@Paweł R , te złącza DB, to raczej do sterowania i zasilania akcesoriów. 1,5 czy 2,5mm2 to do głównej magistrali i wtedy mogą być standardowe bananki.
Ja na ten przykład do zasilania akcesoriów myślałem o 'czinczach' (mam tylko lampy peronowe rozciągnięte na peronie na kilku segmentach) ale w ostateczności użyłem do połączenia między-segmentowego gniazd typu DC, tych, zamontowanych na boku skrzynek, konkretnie wybrałem takie:
Gniazdo DC:
W tym gnieździe na tyle (jak widać) są 3 wyprowadzenia bo gniazdo DC z założenia (masa, Vdc oraz Vbat) umożliwia odłączenie baterii od zasilania w momencie umieszczenia wtyku w gnieździe (ja tego nie wykorzystuję, bo po co). Z tego co czytałem na forum 'elektroda' jeden pin konkretnie to służy do wykrywania wtyczki i jest zwarty z pinem masy gdy wtyczki nie ma, rozwiera się gdy włoży się wtyczkę. Jednak w 90% urządzeń się go nie wykorzystuje, bo mają tylko 1 źródło zasilania.

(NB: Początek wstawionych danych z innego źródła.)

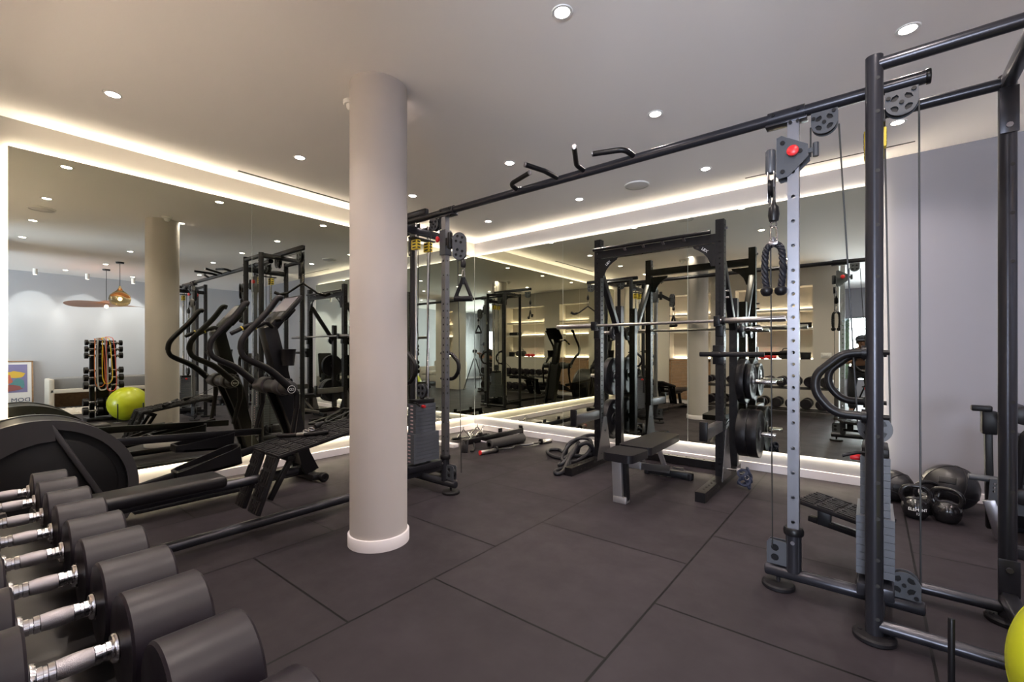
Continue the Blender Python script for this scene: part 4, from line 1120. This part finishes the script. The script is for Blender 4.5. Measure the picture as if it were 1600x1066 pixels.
kettlebell(.385, 4.125, math.radians(-18), 'plain black kettlebell, right of the front pair', .875)
kettlebell(.300, 4.27, math.radians(30), 'black kettlebell tucked behind the front pair', .86)

# ------------------------------------------------------------------ machine half hidden behind the right tower
mc = thing('seated_leg_machine', 'dark seated weight machine with grey side plates behind the right cable tower', 'weight machine', (.80, 3.90, 0))
C_ = lambda n, m, mt: part(mc, n, m, mt, True)
C_('base_beam', MB().span((.60, 3.62, 0), (1.25, 3.69, .06), bev=.01), FRAME)
C_('base_beam', MB().span((.60, 4.16, 0), (1.25, 4.23, .06), bev=.01), FRAME)
C_('base_spine', MB().span((.88, 3.62, .03), (.95, 4.23, .09), bev=.01), FRAME)
C_('front_post', MB().bar((.555, 3.93, .06), (.545, 3.93, .80), .035, .05, bev=.006), BLACK)
C_('post_clamp', MB().box((.55, 3.92, .70), (.07, .07, .14), bev=.01).box((.515, 3.90, .785), (.09, .05, .035), bev=.008), BLACK)
C_('horn', MB().cyl((.455, 3.88, .368), (.66, 3.90, .362), .019, 18, bev=.005), GREYPL)
C_('selector_plate', MB().plate([(-.05, -.12), (.10, -.12), (.12, .0), (.08, .09), (-.04, .07)], [circle(-.02, .045, .007, 8), circle(-.022, .022, .007, 8), circle(-.024, 0, .007, 8), circle(.01, .04, .007, 8), circle(.008, .015, .007, 8)], (.585, 3.86, .30), (1, 0, 0), (0, 0, 1), .008), GREYPL)
C_('side_plate', MB().bar((.54, 3.86, .245), (.595, 3.87, .02), .055, .02, bev=.004), STEEL)
C_('link_rod', MB().bar((.60, 3.88, .70), (.72, 3.90, .40), .022, .03, bev=.004), STEEL)
C_('seat_pad', MB().box((.95, 3.92, .44), (.34, .34, .07), bev=.03, seg=4), UPH)
C_('back_pad', MB().box((1.14, 3.92, .80), (.08, .32, .58), rot=(0, .14, 0), bev=.03, seg=4), UPH)
C_('seat_post', MB().span((.90, 3.88, .08), (.96, 3.96, .41), bev=.006), FRAME)
C_('back_post', MB().bar((1.12, 3.92, .08), (1.19, 3.92, 1.0), .06, .06, bev=.008), FRAME)
C_('roller_arm', MB().tube([(.72, 3.74, .72), (.66, 3.74, .66), (.64, 3.80, .30)], .02, 12, fil=.05), BLACK)
C_('roller_pad', MB().cyl((.66, 3.72, .77), (.66, 4.08, .77), .052, 22, bev=.012), UPH)
C_('roller_pad', MB().cyl((.66, 3.74, .31), (.66, 4.08, .31), .045, 22, bev=.012), UPH)
C_('side_bar', MB().bar((.62, 3.83, .30), (1.15, 3.83, .30), .05, .07, bev=.008), GREYPL)
C_('weight_box', MB().span((.68, 4.02, .06), (.86, 4.18, .62), bev=.01), BLACK)
# ------------------------------------------------------------------ dumbbells in the foreground, on a two-tier rack
URE = mat('dumbbell_urethane', (.0115, .0085, .0125), .42, spec=.25, bump=.03, bscale=240, rvary=.06, vscale=14)
KNURL = mat('knurled_steel', (.40, .38, .40), .45, metal=1.0, bump=.5, bscale=900)
HCH = mat('handle_chrome', (.70, .68, .70), .14, metal=1.0)
RKB = mat('dumbbell_rack_paint', (.045, .040, .042), .40, spec=.5)
def dumbbell(x, y, z, r, L, label, group, hl=.0575, hr=.0155, mats=(URE, HCH, KNURL)):
    """axis along Y; hl = half of the visible handle, L = head length"""
    o = thing('dumbbell', label, 'dumbbell', (x, y, z - r), group=group)
    c = (0, 0, r)
    for s in (-1, 1):
        b = r * .14
        prof = [(0, 0), (hr * 1.7, 0), (hr * 1.8, -.003), (r * .60, .001), (r * .955, .002), (r, .002 + r * .045), (r, L - r * .06), (r * .94, L), (r * .5, L), (r * .48, L - .002), (0, L - .002)]
        part(o, 'head', MB().lathe(prof, (0, s * hl, r), (0, s, 0), 40), mats[0])
        part(o, 'collar_ring', MB().lathe([(hr, -.012), (hr * 1.50, -.011), (hr * 1.62, -.008), (hr * 1.62, -.004), (hr * 1.35, -.002), (hr * 1.35, .002)], (0, s * hl, r), (0, s, 0), 24), mats[1])
        # polished bands with a groove between
        part(o, 'polished_band', MB().lathe([(hr * .98, .40 * hl), (hr * 1.04, .42 * hl), (hr * 1.02, .56 * hl), (hr * .90, .575 * hl), (hr * .90, .66 * hl), (hr * 1.0, .675 * hl), (hr * .97, 1.0 * hl)], (0, 0, r), (0, s, 0), 20), mats[1])
    part(o, 'knurled_grip', MB().lathe([(hr, -.40 * hl), (hr * 1.08, -.2 * hl), (hr * 1.10, 0), (hr * 1.08, .2 * hl), (hr, .40 * hl)], (0, 0, r), (0, 1, 0), 20), mats[2])
    return o
xs_ = [-2.485, -2.297, -2.086, -1.879, -1.672, -1.469, -1.264, -1.056, -.835, -.61]
ords = ['leftmost and smallest grey dumbbell on the upper tier, farthest from the camera', 'second dumbbell from the far end of the upper tier', 'third dumbbell from the far end of the upper tier', 'fourth dumbbell from the far end of the upper tier', 'fifth dumbbell from the far end of the upper tier', 'sixth dumbbell from the far end of the upper tier',
        'seventh dumbbell from the far end of the upper tier', 'large dumbbell whose whole chrome handle crosses the lower left corner', 'large dumbbell with a seam line at the bottom edge of the view', 'largest dumbbell, nearest the camera, only its head top in view']
YD = .1325
for i, x in enumerate(xs_):
    r = .0655 + .0185 * min(1, i / 6) + .005 * min(1, max(0, i - 6))
    dumbbell(x, YD, .60 , r, .098 + .028 * min(1, i / 6), ords[i], 'grey dumbbells on the upper tier')
lows = ['first', 'second', 'third', 'fourth', 'fifth', 'sixth', 'seventh', 'eighth', 'ninth']
for i in range(9):
    dumbbell(-2.44 + i * .222, YD + .06, .225, .080 + .001 * i, .12, '%s dumbbell on the lower tier counted from the elliptical, seen in the back mirror' % lows[i], 'dumbbells on the lower tier')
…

Wybrałem ten rodzaj gniazda i wtyku bo wydaje mi się prosty i trwały.
U siebie podłączam tylko to:
źródło zdjęcia:
https://amptone.pl/p/160/949/gniazdo-dc-power-2-1mm-5-5mm-styl-boss-gniazda-dc-gniazda-zlacza.html
Wtyk DC:
źródło zdjęcia: http://edytronx.pl/150-dc-zasilanie
Z tego co jestem zorientowany, to raczej żadna norma nie reguluje jakich złącz należy używać do zasilania akcesoriów. Pozostaje inwencja twórcy makiety. Przy okazji pracy nad instalacją na moich segmentach zauważyłem, że na rynku jest masa możliwych rozwiązań różniących się (istotnie) szczegółami. Ma to znaczenie pod kątem trwałości zastosowanych (wybranych) typów złącz. Ja miałem zapotrzebowanie tylko na zasilanie latarni, więc po co mi np. gniazda komputerowe RS232 czy tam jakieś DB9? Przerost formy nad treścią (potrzebowałem tylko dwóch żył). Dlatego wybrałem te gniazda co wyżej zapodałem. Wydają mi się trwałe i łatwe w połączeniu. Wybór rozwiązania zależy więc od tego ile mamy akcesoriów do zasilania. Zwracać też należy uwagę na trwałość tych różnych wtyków, żeby potem nie było problemów zarówno z łączeniem wtyk/gniazdo jak i samym mocowaniem gniazda do makiety.